Monday, February 9, 2009

I'm a host for parasites.


We've been tracking every shekel we've spent for the past few months. It's shown us where our money is going, but unfortunately hasn't shown us many areas where we can cut back. It's also illustrated how much of my adult life has been devoted to making money for other people. As a host for parasites. I'm developing a strange desire to stop "feeding the beast", to become one of society's parasites myself. (In my daydreams, I canoe back to civilization only occasionally, to collect my welfare checks and to see if there's anything good in the dumpsters.)

These are our biggest expenses, in descending order:

taxes
mortgage (which is entirely refinanced divorce debt)
child support
vehicle maintenance and fuel
food

Like I said, not a lot of places to cut back, at least not without going to jail. 

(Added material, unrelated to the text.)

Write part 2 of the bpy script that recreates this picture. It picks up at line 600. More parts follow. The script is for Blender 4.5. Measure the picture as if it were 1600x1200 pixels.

Obama's curious plan to spend our way out of debt means taxes sure aren't going down, at least not for productive citizens.

There are 8 years left on the mortgage.

At least three more years of child support.

Our vehicles are old and should be replaced. That would reduce maintenance costs, but of course the savings would be more than offset by the purchase prices and higher registration taxes. 

That leaves food. Fortunately I had the sense (okay, dumb luck) to throw in with a supermodel who has a genius for frugal shopping and performing miracles in the kitchen. So life could be worse. We already enjoy foraging as a family, and I'm planning an exceptionally large garden for the coming season. And I swear I won't neglect our fruit trees this year. 

And organic, free-range fish grow in our front yard.

3 comments:

Cheesebeast said...

One budget item I didn't see you list is your daily ration of demon rum.

To whit: have you considered making your own wine?

I had made beer in the past but never tried my hand at wine until recently. The cost savings (you must amortize the cost of equipment in to the end cost) is attractive. You can get started out in good fashion for less than $200.00. This includes your first batch of wine.

This sounds like a lot of bread for what could be lousy wine, but consider that you get (in theory- your yield will vary depending upon your batch/level of incompetence) approximately 6 gallons of wine. This equates to about 30 bottles or so.

The next batch will cost you less than $100.00 for supplies, and the end product will surprise you. You will not rival an expensive wine in quality, but you can produce a very drinkable table wine. For less than $3.00 a bottle!

This is comparable to the cost of table wines that are available in Europe. In one place in Italy I recall filling up plastic bottles with bulk wine at an enoteca. Cheap and easy- just like me.

You appear not to shy away at the concept of a bit of labor. If you can live with dish pan hands from scrubbing bottles (your house will appear to resemble a recycling center at some stages in the process) then you will be rewarded with some level of monetary savings.

You can get a kit to get started via online sources or from a local shop.

Best part of all is the government doesn't get to share in the end product. No taxes for them!

Thanks for the knife post,
Cheese

Anonymous said...

I stumbled on to your blog looking through some of Bison's ramblings.. I went back through your archives and found Satan's Piss... LMFAOROTF!!
Im still laughing about that as Im writing this.. You got yourself a new follower!

Oblio13 said...

I've discovered something far better than homemade wine: A friend who makes wine. He comes over and harvests a few buckets of my grapes, and in return presents me with a few bottles of wine. It's not bad either.

I had another friend who used to make beer, but he got a divorce and moved out of his five-bedroom house on the lake to live in a cheap dingy apartment with cardboard over the broken windows. You know how it goes. I think I was more broken up over the divorce than he was, though, for obvious reasons.

If I do bottle my own wine, rest assured that it will be labeled "Satan's Piss".